Using Yarn from Recycled Sweaters

Stretch your craft budget further by unraveling old, outgrown, or thrifted sweaters to reuse the yarn in your own projects.

| Spring 2019

Thrifted or ill-fitting sweaters can be salvaged for the yarn used to make them.

Many a knitter and crocheter has bemoaned the cost of yarn, especially for a large project. Even the less-expensive options tend to run around $5 per skein, and if you need several colors — or a mile of yarn — that adds up quickly.

If you have a little extra time, and don’t mind some creative destruction, you can get your money’s worth of high-quality yarn out of a gently used sweater. Either use old sweaters of your own, or visit thrift stores to find the colors, fibers, or yarn weights you want.

The blue-green serging thread on this sweater indicates that it won’t unravel into a single, long strand.

Before you get too excited about snipping your sweaters at the seams, check to make sure they’re the right type of sweater to unravel.
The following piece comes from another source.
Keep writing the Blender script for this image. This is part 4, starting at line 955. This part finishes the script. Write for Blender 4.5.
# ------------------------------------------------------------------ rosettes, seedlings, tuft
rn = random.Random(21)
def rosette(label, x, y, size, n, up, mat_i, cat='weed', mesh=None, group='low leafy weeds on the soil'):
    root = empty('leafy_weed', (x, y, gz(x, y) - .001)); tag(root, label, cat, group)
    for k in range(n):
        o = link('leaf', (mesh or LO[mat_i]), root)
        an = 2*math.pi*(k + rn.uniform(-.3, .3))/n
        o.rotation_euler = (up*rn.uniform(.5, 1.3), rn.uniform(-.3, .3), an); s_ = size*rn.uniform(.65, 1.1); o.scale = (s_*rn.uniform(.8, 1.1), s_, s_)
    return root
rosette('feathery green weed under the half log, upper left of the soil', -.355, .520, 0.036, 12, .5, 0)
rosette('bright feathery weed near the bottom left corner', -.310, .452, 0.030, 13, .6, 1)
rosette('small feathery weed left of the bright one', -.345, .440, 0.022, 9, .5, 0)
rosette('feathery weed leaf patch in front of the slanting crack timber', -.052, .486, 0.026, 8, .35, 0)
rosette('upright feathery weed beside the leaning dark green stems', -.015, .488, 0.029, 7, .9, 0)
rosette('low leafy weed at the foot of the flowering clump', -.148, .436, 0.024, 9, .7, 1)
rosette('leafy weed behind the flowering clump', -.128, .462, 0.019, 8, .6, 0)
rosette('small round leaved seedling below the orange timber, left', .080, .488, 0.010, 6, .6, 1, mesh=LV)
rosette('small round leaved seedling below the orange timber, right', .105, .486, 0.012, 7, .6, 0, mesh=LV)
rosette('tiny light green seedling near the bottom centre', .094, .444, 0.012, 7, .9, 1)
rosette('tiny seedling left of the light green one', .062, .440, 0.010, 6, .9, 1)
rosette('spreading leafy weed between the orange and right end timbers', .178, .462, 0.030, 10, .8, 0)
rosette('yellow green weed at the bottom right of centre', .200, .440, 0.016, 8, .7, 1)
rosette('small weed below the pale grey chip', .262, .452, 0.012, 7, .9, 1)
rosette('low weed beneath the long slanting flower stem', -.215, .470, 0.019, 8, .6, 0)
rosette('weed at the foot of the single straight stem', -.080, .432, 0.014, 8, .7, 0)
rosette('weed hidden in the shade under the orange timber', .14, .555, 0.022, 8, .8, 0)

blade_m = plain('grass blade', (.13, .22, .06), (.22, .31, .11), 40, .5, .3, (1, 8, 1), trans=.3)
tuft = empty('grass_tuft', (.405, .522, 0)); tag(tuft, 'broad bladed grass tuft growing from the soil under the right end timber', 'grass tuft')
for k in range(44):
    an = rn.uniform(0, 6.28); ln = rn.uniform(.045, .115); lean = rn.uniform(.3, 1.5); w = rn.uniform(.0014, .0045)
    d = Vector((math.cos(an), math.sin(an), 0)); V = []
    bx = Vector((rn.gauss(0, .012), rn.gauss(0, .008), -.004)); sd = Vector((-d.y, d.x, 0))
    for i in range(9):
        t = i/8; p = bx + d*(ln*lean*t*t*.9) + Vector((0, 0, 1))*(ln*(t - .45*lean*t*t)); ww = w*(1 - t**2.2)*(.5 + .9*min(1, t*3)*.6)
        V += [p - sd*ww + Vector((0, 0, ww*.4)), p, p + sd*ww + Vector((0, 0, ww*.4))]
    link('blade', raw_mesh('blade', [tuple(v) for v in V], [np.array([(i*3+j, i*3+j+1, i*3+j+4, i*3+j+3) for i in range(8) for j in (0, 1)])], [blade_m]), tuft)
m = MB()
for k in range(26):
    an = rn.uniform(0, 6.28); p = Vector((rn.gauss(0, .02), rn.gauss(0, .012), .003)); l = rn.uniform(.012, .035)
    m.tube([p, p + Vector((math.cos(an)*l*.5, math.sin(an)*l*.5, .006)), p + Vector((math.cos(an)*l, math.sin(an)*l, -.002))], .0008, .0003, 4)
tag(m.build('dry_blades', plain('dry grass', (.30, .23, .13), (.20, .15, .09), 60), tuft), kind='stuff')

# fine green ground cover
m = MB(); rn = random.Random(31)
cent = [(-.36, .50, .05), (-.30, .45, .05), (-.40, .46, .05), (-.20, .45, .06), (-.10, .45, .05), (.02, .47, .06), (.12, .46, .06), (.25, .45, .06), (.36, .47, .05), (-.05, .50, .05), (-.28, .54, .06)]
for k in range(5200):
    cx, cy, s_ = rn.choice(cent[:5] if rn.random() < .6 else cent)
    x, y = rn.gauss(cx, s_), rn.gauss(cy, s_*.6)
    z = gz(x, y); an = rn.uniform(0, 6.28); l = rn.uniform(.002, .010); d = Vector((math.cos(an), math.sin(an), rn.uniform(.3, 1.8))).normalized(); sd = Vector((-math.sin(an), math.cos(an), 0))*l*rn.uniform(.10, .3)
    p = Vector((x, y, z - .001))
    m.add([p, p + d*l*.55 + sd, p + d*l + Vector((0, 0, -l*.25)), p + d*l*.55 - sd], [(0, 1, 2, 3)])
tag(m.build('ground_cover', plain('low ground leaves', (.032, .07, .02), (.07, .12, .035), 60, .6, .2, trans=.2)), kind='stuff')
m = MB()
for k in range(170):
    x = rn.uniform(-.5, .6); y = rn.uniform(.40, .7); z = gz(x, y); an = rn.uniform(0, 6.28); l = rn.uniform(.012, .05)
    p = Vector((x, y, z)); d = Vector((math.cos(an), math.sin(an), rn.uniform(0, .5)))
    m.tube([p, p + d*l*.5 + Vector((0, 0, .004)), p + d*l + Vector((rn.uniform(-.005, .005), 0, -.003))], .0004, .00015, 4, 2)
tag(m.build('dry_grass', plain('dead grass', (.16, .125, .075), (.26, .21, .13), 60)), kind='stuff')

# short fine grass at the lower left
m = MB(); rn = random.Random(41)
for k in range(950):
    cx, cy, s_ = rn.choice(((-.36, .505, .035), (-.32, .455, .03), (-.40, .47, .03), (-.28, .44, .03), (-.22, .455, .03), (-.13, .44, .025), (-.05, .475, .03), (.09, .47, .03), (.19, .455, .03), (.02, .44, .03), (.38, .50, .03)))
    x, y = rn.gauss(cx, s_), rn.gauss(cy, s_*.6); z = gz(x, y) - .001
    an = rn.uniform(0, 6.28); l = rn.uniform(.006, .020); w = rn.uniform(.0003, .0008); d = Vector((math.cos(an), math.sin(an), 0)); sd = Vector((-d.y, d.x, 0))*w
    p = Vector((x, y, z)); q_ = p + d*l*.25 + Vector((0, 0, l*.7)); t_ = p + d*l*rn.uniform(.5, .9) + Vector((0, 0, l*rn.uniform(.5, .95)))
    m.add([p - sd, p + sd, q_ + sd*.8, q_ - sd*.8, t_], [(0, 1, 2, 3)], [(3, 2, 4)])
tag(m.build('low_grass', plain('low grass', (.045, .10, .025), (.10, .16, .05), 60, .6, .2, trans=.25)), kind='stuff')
Some commercial sweaters are made of pieces of knit fabric that were cut to shape and then sewn together; if you try to unravel these, you’ll get thousands of short pieces of yarn instead of one long strand. You need a sweater that was knitted to shape before seaming. To check, look at one of the seams on the inside of the sweater, such as a side seam. If the seam is serged, chances are good that the sweater is made of cut pieces of knit fabric. Don’t unravel it. If the seam has two narrow edges of fabric that you can separate to see the stitches holding the seam together, it’s probably a good candidate for unraveling.

If you can pull the tiny edges of fabric in the seams apart, it’s probably a good choice for unraveling.